Tuesday, March 6, 2012

Book 9 of 52: Habibi

I finished Craig Thompson's Habibi last week, and I've spent that time trying to decide what to say about the graphic novel.

Epic is the first word that comes to mind. The two protagonists, Dodola and Zam, begin the tale as children living in an abandoned boat in the midst of a desert wasteland; later the scene shifts to a city that is a post-industrial wasteland.  Everything in the world is wrong, and people are the problem. Thompson does a fantastic job of pulling back on the drumbeat whenever his political/ social/ environmental message threatens to become to ham-handed. For any other writer, Habibi would represent an artistic pinnacle. But Thompson is not any other writer; I'll try not to hold it against him.

They survive on their ark because Zam has a talent for finding water, while Dodola trades sex for food from passing caravans.
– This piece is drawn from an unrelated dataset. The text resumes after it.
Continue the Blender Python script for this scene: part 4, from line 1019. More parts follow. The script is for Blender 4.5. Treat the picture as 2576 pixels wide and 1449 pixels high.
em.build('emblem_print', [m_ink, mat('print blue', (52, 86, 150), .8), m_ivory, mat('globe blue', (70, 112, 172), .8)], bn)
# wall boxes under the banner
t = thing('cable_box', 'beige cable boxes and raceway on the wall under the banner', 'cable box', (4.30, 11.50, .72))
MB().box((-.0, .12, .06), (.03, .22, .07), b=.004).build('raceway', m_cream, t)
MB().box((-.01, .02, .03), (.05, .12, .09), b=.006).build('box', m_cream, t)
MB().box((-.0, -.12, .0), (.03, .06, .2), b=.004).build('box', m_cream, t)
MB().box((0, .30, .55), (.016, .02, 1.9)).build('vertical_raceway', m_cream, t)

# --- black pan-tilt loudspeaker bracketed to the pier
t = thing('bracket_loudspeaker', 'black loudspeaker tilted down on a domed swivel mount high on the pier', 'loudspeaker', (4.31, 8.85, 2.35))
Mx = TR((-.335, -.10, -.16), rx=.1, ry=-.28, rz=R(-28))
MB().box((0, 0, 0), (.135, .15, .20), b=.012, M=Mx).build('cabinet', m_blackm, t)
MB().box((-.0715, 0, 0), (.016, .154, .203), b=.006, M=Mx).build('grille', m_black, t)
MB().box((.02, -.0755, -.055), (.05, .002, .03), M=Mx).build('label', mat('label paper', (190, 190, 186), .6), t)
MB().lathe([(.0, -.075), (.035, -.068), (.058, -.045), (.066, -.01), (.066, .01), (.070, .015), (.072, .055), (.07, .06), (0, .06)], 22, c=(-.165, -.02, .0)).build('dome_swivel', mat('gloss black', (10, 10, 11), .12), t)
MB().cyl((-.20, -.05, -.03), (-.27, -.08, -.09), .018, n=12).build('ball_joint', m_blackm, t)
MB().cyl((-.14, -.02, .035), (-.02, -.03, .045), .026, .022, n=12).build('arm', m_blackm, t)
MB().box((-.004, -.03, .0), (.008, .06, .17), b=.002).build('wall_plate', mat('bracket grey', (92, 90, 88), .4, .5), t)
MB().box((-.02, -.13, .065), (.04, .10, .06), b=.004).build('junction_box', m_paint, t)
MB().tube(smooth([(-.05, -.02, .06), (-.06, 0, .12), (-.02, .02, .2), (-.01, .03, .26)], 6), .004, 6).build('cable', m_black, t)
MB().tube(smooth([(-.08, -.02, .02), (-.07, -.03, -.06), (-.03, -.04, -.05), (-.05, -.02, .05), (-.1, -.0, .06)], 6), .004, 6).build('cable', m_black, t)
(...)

Dodola is Zam's foster mother, barely a teenager yet fully an adult, teaching the boy and caring for him above her own safety.

Sex is the only constant in Habibi's world- from the open chapter (recounting one version of Dodola's wedding night as a child-bride) through all Dodola and Zam's adventures and misadentures. I think Thompson wanted us to view Dodola as a strong character, someone who uses the only weapon she has in the world (her body) to her greatest advantage. And it is true that she uses her sexuality to get what she wants from merchants and sultans, but I found the repetition of the theme overwhelming and numbing. It's not that I dislike Dodola, but I find I pity her much more than I admire her. In that, she is an unusual heroine.

Sex is also a constant for Zam, whose youthful lust for Dodola confuses and shames him, who becomes a eunuch as a way to survive on the streets of the city and in an attempt to flee the confusion that Dodola inspires, who struggles to find a masculine identity when he winds up a slave in the same harem where Dodola is imprisoned and later when he finds himself unable to provide for Dodola financially, emotionally or physically.

In Habibi, Thompson plays with a number of themes: the art of storytelling; sexual and gender identity; the nexus of accountability, responsibility and morality. It is drawn in meticulously stunning black and white; it is packed with intense, intimate portraits of its characters, and the line between the characters and the calligraphic symbols that give depth to their mysticism is blurred often and elegantly.

Habibi is a great vehicle for a discussion of all these themes, but Thompson is laboring under the impossible task of following up on his masterful graphic novel memoir, Blankets. How do you top a book that was lauded as the book of the year, the book of the decade, that won the industry's highest awards for artistry, storytelling and originality? The truth may be that you can't. As beautifully rendered as Habibi is, it never hit me with the moments of gut wrenching honesty that Blankets did.